* EXERCISE PROMPT
Without the pictures, print the lines running from the beginning of the material to the line containing "obj('standpipe_valve',b.mesh('standpipe_valve'),(-2.76,-3.72,0))", both ends included.

-- DATA SECTION start --

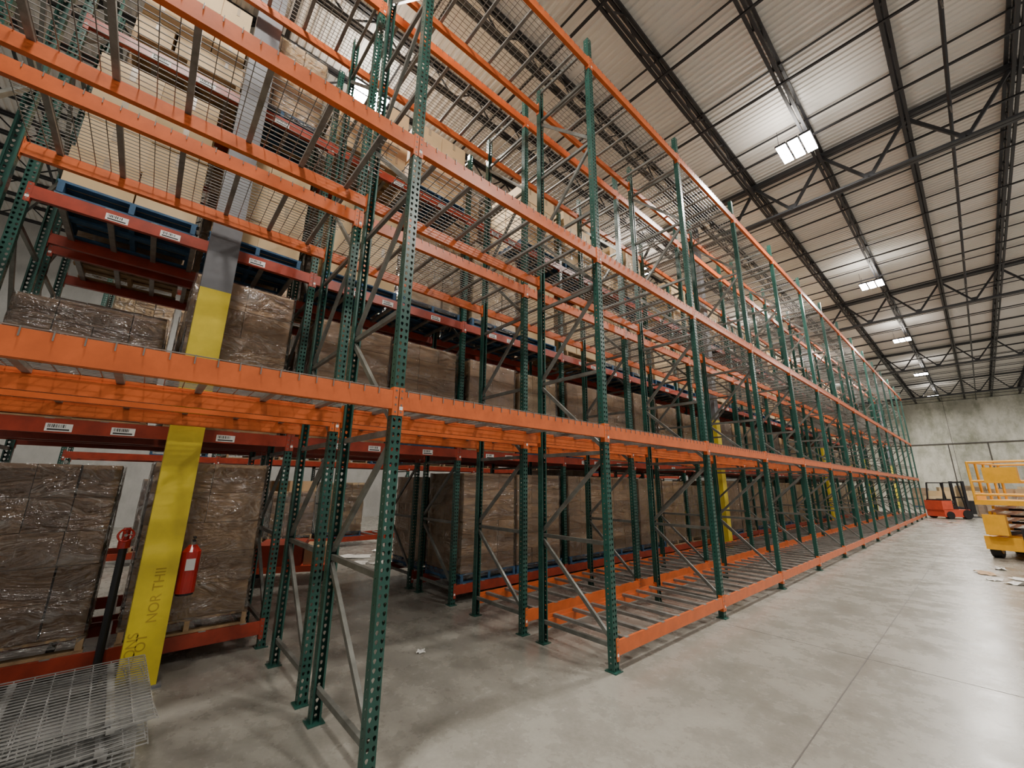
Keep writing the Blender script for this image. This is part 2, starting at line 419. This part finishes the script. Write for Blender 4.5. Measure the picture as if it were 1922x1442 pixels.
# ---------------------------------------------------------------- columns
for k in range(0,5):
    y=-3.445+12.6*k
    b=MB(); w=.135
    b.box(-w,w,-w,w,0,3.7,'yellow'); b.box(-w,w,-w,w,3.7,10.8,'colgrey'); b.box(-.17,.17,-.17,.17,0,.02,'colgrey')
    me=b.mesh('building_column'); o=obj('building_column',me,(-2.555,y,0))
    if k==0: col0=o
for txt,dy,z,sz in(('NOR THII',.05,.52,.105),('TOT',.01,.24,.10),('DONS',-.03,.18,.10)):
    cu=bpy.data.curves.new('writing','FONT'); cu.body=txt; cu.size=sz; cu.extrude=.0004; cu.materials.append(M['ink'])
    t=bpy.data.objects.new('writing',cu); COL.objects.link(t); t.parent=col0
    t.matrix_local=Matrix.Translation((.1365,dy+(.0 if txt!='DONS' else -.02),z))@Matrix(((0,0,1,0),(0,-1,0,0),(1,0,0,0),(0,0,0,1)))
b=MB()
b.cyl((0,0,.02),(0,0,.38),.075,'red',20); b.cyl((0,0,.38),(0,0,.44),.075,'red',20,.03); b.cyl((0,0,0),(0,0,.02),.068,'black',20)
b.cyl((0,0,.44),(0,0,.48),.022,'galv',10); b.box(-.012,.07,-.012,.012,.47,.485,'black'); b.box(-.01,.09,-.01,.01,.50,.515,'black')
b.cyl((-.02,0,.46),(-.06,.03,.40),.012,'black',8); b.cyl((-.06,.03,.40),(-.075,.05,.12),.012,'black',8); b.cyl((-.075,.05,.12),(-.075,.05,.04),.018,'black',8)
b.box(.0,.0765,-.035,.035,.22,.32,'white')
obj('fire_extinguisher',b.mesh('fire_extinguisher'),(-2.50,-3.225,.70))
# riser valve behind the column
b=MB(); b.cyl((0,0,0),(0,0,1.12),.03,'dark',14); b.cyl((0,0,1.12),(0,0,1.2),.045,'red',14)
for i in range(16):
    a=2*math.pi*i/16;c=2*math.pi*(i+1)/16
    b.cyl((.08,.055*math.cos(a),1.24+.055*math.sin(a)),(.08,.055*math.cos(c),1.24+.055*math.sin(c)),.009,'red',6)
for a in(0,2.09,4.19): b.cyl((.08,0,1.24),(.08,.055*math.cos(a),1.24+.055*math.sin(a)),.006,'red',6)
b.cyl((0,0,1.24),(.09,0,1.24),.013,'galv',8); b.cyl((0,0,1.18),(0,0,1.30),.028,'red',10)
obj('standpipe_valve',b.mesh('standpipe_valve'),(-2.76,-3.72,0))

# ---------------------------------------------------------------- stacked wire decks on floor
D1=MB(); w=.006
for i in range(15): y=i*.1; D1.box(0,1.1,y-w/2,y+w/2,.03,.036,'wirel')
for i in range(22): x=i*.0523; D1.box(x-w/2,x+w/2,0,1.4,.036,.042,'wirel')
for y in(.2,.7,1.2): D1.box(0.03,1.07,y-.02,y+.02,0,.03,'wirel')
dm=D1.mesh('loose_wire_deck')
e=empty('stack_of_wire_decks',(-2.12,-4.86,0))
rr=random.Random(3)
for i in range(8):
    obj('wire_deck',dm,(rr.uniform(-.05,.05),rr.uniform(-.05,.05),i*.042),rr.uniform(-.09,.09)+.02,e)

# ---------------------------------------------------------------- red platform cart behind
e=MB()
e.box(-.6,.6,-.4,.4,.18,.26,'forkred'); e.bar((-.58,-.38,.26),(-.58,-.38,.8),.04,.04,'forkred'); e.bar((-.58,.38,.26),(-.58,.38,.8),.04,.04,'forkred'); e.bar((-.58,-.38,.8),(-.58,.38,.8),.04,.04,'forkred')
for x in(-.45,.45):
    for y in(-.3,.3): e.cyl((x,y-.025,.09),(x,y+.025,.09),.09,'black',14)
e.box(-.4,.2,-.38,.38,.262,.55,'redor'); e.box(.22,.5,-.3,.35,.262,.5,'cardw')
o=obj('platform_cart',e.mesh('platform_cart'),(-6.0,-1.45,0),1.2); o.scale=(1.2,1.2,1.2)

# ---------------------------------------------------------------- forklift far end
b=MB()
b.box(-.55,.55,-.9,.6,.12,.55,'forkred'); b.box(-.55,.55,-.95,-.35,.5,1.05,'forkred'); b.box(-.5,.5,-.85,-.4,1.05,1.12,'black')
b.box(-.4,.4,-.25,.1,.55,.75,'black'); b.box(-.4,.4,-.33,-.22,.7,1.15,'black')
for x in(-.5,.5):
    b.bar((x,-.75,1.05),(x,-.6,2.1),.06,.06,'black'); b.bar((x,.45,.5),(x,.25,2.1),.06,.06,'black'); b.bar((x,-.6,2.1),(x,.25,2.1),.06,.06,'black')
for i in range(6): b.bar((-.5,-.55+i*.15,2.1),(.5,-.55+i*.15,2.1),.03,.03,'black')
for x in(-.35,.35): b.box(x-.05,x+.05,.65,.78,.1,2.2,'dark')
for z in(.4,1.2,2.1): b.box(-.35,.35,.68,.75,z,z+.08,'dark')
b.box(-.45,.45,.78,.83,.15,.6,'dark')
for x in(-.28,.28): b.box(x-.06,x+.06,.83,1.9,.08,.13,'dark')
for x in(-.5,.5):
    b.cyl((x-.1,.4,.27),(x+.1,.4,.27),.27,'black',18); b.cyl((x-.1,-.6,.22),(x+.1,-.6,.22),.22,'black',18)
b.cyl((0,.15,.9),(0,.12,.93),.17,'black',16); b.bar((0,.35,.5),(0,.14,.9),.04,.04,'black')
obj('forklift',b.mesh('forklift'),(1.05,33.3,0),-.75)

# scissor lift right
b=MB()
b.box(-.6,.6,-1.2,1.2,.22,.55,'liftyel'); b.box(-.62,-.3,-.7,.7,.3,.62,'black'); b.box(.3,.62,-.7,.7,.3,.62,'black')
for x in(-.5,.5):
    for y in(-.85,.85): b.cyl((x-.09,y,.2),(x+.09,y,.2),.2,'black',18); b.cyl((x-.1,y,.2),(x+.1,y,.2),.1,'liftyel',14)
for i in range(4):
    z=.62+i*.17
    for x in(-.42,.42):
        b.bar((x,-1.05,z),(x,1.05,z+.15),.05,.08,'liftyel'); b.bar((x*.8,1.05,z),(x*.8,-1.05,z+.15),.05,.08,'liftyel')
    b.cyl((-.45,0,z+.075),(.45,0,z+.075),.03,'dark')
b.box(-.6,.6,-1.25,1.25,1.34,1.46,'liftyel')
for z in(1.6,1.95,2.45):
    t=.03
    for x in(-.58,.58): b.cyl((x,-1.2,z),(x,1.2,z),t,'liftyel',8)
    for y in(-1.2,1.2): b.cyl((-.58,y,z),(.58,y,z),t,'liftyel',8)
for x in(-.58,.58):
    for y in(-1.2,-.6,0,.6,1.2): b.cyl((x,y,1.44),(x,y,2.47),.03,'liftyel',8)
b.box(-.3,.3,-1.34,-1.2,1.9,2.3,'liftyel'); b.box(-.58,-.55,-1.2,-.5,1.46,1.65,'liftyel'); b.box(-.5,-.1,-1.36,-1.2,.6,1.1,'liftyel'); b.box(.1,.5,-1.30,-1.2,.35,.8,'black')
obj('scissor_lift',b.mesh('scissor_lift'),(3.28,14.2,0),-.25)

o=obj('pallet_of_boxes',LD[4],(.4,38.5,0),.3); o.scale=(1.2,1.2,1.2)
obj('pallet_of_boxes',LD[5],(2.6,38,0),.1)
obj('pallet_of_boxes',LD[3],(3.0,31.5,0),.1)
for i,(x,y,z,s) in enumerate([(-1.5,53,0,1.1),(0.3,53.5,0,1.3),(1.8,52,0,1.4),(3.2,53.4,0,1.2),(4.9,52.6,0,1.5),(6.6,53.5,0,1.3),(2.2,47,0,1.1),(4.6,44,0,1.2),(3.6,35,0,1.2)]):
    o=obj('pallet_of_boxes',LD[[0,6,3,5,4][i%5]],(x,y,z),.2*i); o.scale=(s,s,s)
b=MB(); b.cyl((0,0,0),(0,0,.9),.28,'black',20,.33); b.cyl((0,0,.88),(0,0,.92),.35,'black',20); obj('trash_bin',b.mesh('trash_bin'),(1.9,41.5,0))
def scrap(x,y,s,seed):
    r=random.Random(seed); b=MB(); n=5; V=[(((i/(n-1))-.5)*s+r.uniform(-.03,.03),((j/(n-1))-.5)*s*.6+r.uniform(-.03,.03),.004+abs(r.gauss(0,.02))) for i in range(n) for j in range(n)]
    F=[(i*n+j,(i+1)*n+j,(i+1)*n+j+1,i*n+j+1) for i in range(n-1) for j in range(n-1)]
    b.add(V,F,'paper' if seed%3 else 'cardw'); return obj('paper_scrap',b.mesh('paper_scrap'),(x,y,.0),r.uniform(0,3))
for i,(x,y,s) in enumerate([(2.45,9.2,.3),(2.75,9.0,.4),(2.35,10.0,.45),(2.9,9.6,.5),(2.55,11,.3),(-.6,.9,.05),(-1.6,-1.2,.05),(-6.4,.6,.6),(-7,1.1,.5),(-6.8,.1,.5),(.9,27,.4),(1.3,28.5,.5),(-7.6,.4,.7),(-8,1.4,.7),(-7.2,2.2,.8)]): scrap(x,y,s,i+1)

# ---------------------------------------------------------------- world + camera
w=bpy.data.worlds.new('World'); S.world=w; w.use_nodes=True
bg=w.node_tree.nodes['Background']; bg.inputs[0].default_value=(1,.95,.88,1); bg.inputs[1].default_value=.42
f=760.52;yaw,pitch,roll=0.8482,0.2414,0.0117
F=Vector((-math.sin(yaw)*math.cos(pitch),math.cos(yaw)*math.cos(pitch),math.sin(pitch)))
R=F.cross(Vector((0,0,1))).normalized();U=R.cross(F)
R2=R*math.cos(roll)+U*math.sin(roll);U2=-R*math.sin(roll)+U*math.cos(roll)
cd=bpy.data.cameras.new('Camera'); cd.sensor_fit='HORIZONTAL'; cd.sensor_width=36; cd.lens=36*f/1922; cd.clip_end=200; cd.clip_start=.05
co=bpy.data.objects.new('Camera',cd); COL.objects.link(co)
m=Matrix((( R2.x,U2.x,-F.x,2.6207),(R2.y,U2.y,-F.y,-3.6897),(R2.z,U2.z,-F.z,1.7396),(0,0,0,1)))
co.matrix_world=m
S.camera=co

-- DATA SECTION end --

* CORRECT RESPONSE
Keep writing the Blender script for this image. This is part 2, starting at line 419. This part finishes the script. Write for Blender 4.5. Measure the picture as if it were 1922x1442 pixels.
# ---------------------------------------------------------------- columns
for k in range(0,5):
    y=-3.445+12.6*k
    b=MB(); w=.135
    b.box(-w,w,-w,w,0,3.7,'yellow'); b.box(-w,w,-w,w,3.7,10.8,'colgrey'); b.box(-.17,.17,-.17,.17,0,.02,'colgrey')
    me=b.mesh('building_column'); o=obj('building_column',me,(-2.555,y,0))
    if k==0: col0=o
for txt,dy,z,sz in(('NOR THII',.05,.52,.105),('TOT',.01,.24,.10),('DONS',-.03,.18,.10)):
    cu=bpy.data.curves.new('writing','FONT'); cu.body=txt; cu.size=sz; cu.extrude=.0004; cu.materials.append(M['ink'])
    t=bpy.data.objects.new('writing',cu); COL.objects.link(t); t.parent=col0
    t.matrix_local=Matrix.Translation((.1365,dy+(.0 if txt!='DONS' else -.02),z))@Matrix(((0,0,1,0),(0,-1,0,0),(1,0,0,0),(0,0,0,1)))
b=MB()
b.cyl((0,0,.02),(0,0,.38),.075,'red',20); b.cyl((0,0,.38),(0,0,.44),.075,'red',20,.03); b.cyl((0,0,0),(0,0,.02),.068,'black',20)
b.cyl((0,0,.44),(0,0,.48),.022,'galv',10); b.box(-.012,.07,-.012,.012,.47,.485,'black'); b.box(-.01,.09,-.01,.01,.50,.515,'black')
b.cyl((-.02,0,.46),(-.06,.03,.40),.012,'black',8); b.cyl((-.06,.03,.40),(-.075,.05,.12),.012,'black',8); b.cyl((-.075,.05,.12),(-.075,.05,.04),.018,'black',8)
b.box(.0,.0765,-.035,.035,.22,.32,'white')
obj('fire_extinguisher',b.mesh('fire_extinguisher'),(-2.50,-3.225,.70))
# riser valve behind the column
b=MB(); b.cyl((0,0,0),(0,0,1.12),.03,'dark',14); b.cyl((0,0,1.12),(0,0,1.2),.045,'red',14)
for i in range(16):
    a=2*math.pi*i/16;c=2*math.pi*(i+1)/16
    b.cyl((.08,.055*math.cos(a),1.24+.055*math.sin(a)),(.08,.055*math.cos(c),1.24+.055*math.sin(c)),.009,'red',6)
for a in(0,2.09,4.19): b.cyl((.08,0,1.24),(.08,.055*math.cos(a),1.24+.055*math.sin(a)),.006,'red',6)
b.cyl((0,0,1.24),(.09,0,1.24),.013,'galv',8); b.cyl((0,0,1.18),(0,0,1.30),.028,'red',10)
obj('standpipe_valve',b.mesh('standpipe_valve'),(-2.76,-3.72,0))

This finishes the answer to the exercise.